Прямо посреди пятнадцатого века Жан V, граф д’Арманьяк, в биографии которого было немало военных и криминальных приключений, решил наладить свою личную жизнь. И не нашел на должность спутницы лучшего варианта, чем собственная родная сестра Изабелла. Видимо, подумал, что приключений на свою… голову он собрал хоть и много, но все же недостаточно. Вот и вступил в греховное сожительство с сестрой – самой красивой девушкой в графстве и ближайших окрестностях. Остальные значительно страшнее были, прямо какой-то неурожай в тех местах на симпатичные женские лица. А тут сестра – мало того, что красивая, так еще и привычная, в тех же ценностях воспитанная, из той же семьи, можно не опасаться, что ее родственники тебя с приданым подставят или еще какую пакость сделают – ты же сам ей близкий родственник. Деньги опять же в семье остаются, сплошные плюсы. А может, и не думал Арманьяк ничего такого. Может, он вообще головой не думал, как и его сестричка. Просто жили в любви и согласии, не обращая внимания на перекошенные от отвращения лица соседей.
Когда пошли дети, граф решил, что неплохо бы сожительство как-то узаконить и превратить его в самый настоящий брак. Но он подозревал, что просто так обвенчаться не получится – широкая общественность явно не поймет таких действий. Тем более общественность в лице французского короля Карла VII ему не раз и не два намекала, что он не в Древнем Египте и не Птолемей какой недобитый, а Изабелла, слава те Господи, не Клеопатра[7]. И что он вообще извращенец поганый, и пусть немедленно разорвет порочащие его связи, а то он, король, за себя не отвечает. Требовалась официальная бумажка, которую можно было бы с полным правом сунуть королю в противную рожу, чтобы не лез в чужие семейные отношения и на чужие территории.

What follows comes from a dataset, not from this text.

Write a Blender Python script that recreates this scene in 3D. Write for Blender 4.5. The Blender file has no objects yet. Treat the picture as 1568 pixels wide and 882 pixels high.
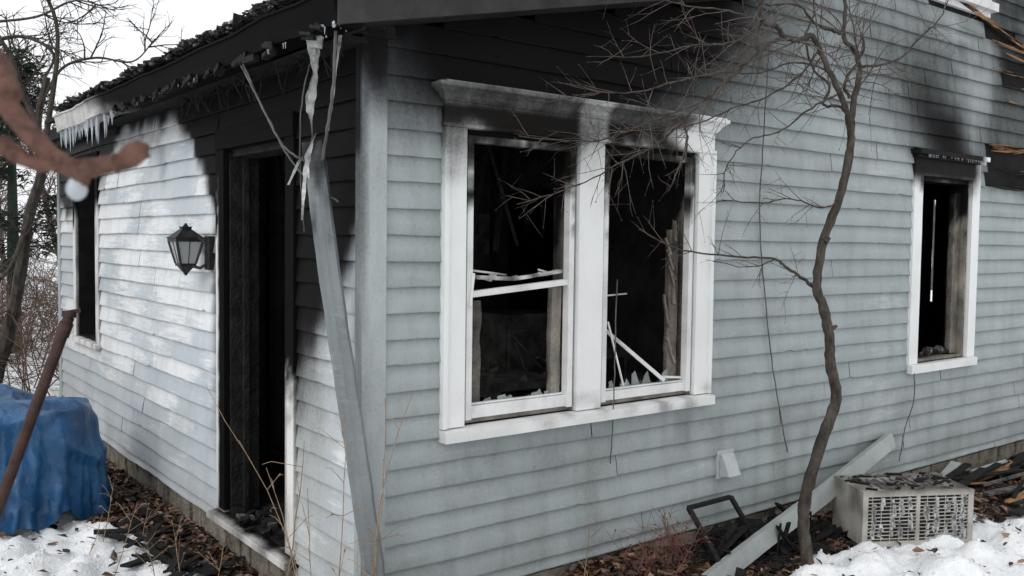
import bpy, math, random
from mathutils import Vector, noise, Matrix
random.seed(7)
R=random.random
def U(a,b): return a+(b-a)*R()
def sm(a,b,x):
    if a==b: return 1.0 if x>=a else 0.0
    t=max(0.0,min(1.0,(x-a)/(b-a))); return t*t*(3-2*t)
def N(x,y,z=0.0): return noise.noise(Vector((x,y,z)))
def lerp_tab(tab,x):
    if x<=tab[0][0]: return tab[0][1]
    for (a,b),(c,d) in zip(tab,tab[1:]):
        if x<=c: return b+(d-b)*(x-a)/(c-a)
    return tab[-1][1]

EYE=1.87; CX,CY=-2.025,-3.53
# site frame in metres: X to the right, Y away, measured from the standing point
def site(X,Y,Z): return Vector((CX+.790*X+.613*Y, CY-.613*X+.790*Y, Z))

# ---------------------------------------------------------------- materials
def mat_new(name):
    m=bpy.data.materials.new(name); m.use_nodes=True
    nt=m.node_tree; b=nt.nodes['Principled BSDF']; return m,nt,b
def node(nt,t,**kw):
    n=nt.nodes.new(t)
    for k,v in kw.items(): setattr(n,k,v)
    return n
def ntex(nt,scale,detail=4,rough=.6,vec=None,mapscale=None,coord='Object'):
    n=node(nt,'ShaderNodeTexNoise'); n.inputs['Scale'].default_value=scale
    n.inputs['Detail'].default_value=detail; n.inputs['Roughness'].default_value=rough
    tc=node(nt,'ShaderNodeTexCoord')
    if mapscale:
        mp=node(nt,'ShaderNodeMapping'); mp.inputs['Scale'].default_value=mapscale
        nt.links.new(tc.outputs[coord],mp.inputs[0]); nt.links.new(mp.outputs[0],n.inputs['Vector'])
    else: nt.links.new(tc.outputs[coord],n.inputs['Vector'])
    return n
def mathn(nt,op,a,b=None,clamp=False):
    n=node(nt,'ShaderNodeMath',operation=op); n.use_clamp=clamp
    for i,v in enumerate((a,b)):
        if v is None: continue
        if isinstance(v,(int,float)): n.inputs[i].default_value=v
        else: nt.links.new(v,n.inputs[i])
    return n.outputs[0]
def mixc(nt,f,a,b,blend='MIX'):
    n=node(nt,'ShaderNodeMix',data_type='RGBA',blend_type=blend)
    for i,v in ((0,f),(6,a),(7,b)):
        if isinstance(v,(int,float)): n.inputs[i].default_value=v
        elif isinstance(v,tuple): n.inputs[i].default_value=(*v,1)
        else: nt.links.new(v,n.inputs[i])
    return n.outputs[2]
def ramp(nt,src,stops):
    n=node(nt,'ShaderNodeValToRGB'); e=n.color_ramp.elements
    while len(e)<len(stops): e.new(.5)
    for el,(p,c) in zip(e,stops):
        el.position=p; el.color=(*c,1) if len(c)==3 else c
    nt.links.new(src,n.inputs[0]); return n.outputs[0]
def bump(nt,b,src,strength,dist=.01):
    n=node(nt,'ShaderNodeBump'); n.inputs['Strength'].default_value=strength; n.inputs['Distance'].default_value=dist
    nt.links.new(src,n.inputs['Height']); nt.links.new(n.outputs[0],b.inputs['Normal'])
def simple(name,c1,c2,scale=12,rough=.8,bs=.4,bd=.004,metal=0,mapscale=None,spec=.3):
    m,nt,b=mat_new(name)
    n=ntex(nt,scale,4,.65,mapscale=mapscale)
    r=ramp(nt,n.outputs[0],[(.3,c1),(.7,c2)])
    nt.links.new(r,b.inputs['Base Color']); b.inputs['Roughness'].default_value=rough
    b.inputs['Metallic'].default_value=metal; b.inputs['Specular IOR Level'].default_value=spec
    if bs: bump(nt,b,ntex(nt,scale*5,2,.6).outputs[0],bs,bd)
    return m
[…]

А такую волшебную официальную бумажку если и мог кто-то выдать, то только папа римский.
Но вообще-то папа не мог. Были (и есть) пределы папских полномочий. Согласно канонам, запрещены были браки между родственниками вплоть до четвертой степени родства. Папа мог разрешить брак между троюродным братом и сестрой, пожалуйста. Мог, при определенном желании, даже между двоюродными братом и сестрой. Если очень надо, мог и дяде разрешить жениться на племяннице. Но это если очень надо, и это совсем другие расценки. Санкционировать же брак между родным братом и сестрой папа ну никак не мог. Но население, включая аристократическую его часть, в такие тонкости не вдавалось и слабо ориентировалось в границах папских полномочий. Некоторым казалось, что добиться разрешения можно на все, что просителю в голову втемяшилось, и Святой престол существует под лозунгом «Любой каприз – за ваши деньги!». В какой-то степени так оно и было, но именно в какой-то степени.

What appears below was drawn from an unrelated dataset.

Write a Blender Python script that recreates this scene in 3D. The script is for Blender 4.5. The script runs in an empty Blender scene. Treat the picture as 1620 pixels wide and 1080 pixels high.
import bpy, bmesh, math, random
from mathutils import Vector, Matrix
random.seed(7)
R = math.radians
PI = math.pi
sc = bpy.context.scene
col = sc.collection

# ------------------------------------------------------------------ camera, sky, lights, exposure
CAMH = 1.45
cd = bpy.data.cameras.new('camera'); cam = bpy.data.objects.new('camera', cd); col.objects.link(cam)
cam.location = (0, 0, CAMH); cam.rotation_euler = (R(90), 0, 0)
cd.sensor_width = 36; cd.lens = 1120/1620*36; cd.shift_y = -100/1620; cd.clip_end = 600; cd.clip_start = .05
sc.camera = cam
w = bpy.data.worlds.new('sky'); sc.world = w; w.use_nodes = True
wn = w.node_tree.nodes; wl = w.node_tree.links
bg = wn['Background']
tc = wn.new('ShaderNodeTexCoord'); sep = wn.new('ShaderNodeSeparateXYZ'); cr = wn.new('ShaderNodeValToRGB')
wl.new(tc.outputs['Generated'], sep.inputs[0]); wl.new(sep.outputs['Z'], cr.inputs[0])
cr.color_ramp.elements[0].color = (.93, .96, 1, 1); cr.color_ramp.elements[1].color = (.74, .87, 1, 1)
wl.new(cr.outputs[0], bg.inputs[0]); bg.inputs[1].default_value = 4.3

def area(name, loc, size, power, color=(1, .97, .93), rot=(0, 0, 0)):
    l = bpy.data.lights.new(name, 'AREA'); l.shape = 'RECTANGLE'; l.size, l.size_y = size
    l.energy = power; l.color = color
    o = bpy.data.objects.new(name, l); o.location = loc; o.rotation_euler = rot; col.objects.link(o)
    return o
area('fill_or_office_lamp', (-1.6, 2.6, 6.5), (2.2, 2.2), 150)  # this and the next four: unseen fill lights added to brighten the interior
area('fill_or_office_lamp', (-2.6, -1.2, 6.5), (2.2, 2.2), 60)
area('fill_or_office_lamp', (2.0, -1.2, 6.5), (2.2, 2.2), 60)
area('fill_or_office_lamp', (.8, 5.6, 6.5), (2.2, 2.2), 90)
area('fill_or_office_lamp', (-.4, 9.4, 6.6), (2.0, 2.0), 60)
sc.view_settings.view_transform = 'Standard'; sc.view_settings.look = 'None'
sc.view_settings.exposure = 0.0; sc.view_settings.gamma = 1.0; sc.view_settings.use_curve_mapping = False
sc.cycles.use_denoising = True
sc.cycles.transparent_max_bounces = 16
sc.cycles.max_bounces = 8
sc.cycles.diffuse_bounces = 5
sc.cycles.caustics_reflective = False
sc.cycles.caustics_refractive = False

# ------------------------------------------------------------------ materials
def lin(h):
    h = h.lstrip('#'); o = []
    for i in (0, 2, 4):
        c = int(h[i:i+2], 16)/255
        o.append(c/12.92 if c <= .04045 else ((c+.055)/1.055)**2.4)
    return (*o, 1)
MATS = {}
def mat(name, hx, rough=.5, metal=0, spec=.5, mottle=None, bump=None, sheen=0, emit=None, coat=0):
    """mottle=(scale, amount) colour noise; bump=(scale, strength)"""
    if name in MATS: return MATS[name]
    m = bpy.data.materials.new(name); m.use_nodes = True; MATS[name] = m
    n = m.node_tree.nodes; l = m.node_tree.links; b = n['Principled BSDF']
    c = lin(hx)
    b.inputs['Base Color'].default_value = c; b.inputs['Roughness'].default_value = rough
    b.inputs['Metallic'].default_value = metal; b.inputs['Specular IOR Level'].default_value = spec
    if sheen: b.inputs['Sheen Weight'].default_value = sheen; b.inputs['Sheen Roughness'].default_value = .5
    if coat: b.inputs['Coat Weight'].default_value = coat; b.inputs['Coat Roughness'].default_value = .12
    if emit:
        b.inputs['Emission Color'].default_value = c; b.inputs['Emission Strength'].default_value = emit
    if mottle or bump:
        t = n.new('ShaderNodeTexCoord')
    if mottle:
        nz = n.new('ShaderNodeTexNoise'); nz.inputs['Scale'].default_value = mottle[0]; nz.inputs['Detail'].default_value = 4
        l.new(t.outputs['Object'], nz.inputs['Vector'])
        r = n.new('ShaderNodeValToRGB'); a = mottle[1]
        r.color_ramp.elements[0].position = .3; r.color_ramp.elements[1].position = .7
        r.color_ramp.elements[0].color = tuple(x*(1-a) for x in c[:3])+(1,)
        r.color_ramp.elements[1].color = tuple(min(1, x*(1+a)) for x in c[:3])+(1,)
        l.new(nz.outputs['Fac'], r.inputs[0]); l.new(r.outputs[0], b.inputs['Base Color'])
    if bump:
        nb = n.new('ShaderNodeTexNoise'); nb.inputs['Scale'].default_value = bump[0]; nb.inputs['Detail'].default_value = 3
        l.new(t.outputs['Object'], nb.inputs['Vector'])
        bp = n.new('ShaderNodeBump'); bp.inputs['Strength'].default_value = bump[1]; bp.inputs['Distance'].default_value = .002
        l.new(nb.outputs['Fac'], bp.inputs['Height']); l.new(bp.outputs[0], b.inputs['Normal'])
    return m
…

Жан д’Арманьяк подал папе Николаю V прошение о положительном разрешении своей семейной ситуации. Папа прочитал и ответил с интонацией застрявшего в лифте Владимира Шахрина в спектакле «День радио»: «Я, конечно, буду стараться сдерживаться, но вы не «как бы охренели», вы там вообще в полном смысле все охренели!» И резким росчерком пера отлучил от церкви графа вместе с сестрой-сожительницей.